### Exercise goal
The lines beneath this instruction, from the first through the one containing "d=F*(CH-z)/(y-HY); return (WX(x,d), d-CD)", must be transcribed exactly; no other line belongs in the output.

### Part of a data file
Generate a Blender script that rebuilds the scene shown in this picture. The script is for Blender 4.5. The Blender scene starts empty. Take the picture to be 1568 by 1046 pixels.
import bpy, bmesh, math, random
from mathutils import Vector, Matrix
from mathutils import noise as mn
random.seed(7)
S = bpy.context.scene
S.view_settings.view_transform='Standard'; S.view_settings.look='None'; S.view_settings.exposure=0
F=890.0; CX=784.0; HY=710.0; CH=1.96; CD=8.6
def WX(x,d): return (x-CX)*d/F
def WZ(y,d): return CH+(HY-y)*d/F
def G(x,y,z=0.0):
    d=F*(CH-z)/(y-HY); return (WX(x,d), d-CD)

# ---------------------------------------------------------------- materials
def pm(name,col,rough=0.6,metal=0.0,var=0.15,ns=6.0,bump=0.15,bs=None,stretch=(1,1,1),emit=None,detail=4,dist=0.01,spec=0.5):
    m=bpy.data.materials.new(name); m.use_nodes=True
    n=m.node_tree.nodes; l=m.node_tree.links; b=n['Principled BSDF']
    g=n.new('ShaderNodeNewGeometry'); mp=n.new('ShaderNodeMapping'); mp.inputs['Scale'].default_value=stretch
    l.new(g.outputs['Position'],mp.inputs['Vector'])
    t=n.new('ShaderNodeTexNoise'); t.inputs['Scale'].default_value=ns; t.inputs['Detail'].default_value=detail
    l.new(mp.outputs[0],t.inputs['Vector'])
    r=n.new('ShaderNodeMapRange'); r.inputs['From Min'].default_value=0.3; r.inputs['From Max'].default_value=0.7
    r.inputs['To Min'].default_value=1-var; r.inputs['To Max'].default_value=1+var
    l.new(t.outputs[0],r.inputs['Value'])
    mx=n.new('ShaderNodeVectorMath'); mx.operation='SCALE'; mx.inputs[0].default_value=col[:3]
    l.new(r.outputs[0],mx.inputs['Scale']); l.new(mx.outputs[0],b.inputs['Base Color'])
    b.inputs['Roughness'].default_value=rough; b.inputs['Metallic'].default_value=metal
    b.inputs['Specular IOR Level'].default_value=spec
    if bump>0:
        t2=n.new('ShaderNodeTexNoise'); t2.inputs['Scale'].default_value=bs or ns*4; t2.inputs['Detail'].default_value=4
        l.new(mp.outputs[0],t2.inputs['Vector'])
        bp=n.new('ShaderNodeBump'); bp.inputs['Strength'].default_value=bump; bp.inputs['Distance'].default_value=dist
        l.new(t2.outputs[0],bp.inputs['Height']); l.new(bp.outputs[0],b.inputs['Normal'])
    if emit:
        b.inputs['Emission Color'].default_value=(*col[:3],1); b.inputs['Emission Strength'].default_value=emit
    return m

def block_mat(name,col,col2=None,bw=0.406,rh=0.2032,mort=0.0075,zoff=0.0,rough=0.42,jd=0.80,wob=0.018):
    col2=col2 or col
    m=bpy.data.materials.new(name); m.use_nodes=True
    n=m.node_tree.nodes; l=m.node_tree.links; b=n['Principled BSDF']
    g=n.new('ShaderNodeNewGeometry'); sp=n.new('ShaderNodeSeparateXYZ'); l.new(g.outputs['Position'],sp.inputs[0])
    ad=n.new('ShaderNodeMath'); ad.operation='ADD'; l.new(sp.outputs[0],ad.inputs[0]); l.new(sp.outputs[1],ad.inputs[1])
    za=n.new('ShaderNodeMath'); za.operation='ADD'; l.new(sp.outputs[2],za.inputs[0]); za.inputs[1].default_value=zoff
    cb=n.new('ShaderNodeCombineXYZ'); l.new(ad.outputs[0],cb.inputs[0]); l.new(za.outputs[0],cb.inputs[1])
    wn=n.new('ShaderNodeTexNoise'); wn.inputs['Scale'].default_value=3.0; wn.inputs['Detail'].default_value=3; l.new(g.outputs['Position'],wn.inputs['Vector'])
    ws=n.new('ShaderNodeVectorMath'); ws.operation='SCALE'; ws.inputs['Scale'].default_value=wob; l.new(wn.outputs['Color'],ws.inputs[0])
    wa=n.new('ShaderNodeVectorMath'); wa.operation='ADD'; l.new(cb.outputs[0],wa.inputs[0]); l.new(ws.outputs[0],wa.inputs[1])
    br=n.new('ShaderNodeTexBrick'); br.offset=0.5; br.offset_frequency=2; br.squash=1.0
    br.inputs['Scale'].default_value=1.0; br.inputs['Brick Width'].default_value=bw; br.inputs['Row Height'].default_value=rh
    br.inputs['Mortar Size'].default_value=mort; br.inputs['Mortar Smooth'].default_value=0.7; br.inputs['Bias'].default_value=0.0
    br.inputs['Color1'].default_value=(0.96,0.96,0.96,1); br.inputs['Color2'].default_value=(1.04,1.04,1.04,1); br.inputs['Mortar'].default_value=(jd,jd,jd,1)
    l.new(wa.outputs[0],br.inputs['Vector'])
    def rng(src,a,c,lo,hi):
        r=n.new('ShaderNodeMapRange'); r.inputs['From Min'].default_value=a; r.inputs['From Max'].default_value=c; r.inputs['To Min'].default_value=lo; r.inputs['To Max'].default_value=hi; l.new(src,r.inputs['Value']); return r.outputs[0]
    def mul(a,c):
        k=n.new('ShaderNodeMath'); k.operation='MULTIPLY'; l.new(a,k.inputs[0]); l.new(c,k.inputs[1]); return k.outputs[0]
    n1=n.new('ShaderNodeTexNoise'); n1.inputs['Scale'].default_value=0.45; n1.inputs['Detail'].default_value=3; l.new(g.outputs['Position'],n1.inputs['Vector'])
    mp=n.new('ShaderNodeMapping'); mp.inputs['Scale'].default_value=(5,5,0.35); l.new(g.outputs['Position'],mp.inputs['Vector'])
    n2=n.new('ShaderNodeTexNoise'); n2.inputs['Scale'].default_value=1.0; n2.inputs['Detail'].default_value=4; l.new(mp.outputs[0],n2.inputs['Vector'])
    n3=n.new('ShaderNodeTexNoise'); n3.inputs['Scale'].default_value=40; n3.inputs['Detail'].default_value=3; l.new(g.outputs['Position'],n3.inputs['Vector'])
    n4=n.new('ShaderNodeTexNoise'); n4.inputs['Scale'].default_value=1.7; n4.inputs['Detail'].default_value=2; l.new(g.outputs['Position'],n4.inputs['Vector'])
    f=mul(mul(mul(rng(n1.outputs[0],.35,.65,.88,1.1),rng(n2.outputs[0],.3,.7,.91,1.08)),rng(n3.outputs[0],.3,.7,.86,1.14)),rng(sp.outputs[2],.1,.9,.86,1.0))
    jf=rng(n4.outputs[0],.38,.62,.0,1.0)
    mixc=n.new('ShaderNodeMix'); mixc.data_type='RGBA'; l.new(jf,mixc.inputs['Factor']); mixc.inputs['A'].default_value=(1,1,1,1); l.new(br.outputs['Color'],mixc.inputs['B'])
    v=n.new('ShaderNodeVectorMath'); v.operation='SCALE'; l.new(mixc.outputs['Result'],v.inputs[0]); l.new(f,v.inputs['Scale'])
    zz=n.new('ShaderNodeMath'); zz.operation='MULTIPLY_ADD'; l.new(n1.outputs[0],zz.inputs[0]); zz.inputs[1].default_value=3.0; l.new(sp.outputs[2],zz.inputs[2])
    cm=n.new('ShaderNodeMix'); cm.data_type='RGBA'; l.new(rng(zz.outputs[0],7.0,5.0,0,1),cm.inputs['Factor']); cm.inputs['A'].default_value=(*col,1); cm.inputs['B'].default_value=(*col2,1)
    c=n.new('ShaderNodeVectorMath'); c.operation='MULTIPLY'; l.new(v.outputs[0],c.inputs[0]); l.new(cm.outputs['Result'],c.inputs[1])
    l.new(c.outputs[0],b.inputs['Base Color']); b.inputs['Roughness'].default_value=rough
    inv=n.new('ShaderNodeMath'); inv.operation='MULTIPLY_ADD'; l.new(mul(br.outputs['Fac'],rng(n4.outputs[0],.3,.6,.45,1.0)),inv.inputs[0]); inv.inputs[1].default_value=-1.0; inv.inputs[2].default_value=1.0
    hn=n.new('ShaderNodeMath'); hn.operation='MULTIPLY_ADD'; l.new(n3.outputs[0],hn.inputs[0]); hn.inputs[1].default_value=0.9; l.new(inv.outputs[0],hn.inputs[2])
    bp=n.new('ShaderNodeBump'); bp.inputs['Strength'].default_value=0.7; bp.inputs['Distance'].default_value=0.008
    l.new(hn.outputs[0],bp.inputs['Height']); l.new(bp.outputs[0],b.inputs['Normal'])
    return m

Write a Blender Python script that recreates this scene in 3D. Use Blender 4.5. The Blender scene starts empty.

### Answer to this exercise
Generate a Blender script that rebuilds the scene shown in this picture. The script is for Blender 4.5. The Blender scene starts empty. Take the picture to be 1568 by 1046 pixels.
import bpy, bmesh, math, random
from mathutils import Vector, Matrix
from mathutils import noise as mn
random.seed(7)
S = bpy.context.scene
S.view_settings.view_transform='Standard'; S.view_settings.look='None'; S.view_settings.exposure=0
F=890.0; CX=784.0; HY=710.0; CH=1.96; CD=8.6
def WX(x,d): return (x-CX)*d/F
def WZ(y,d): return CH+(HY-y)*d/F
def G(x,y,z=0.0):
    d=F*(CH-z)/(y-HY); return (WX(x,d), d-CD)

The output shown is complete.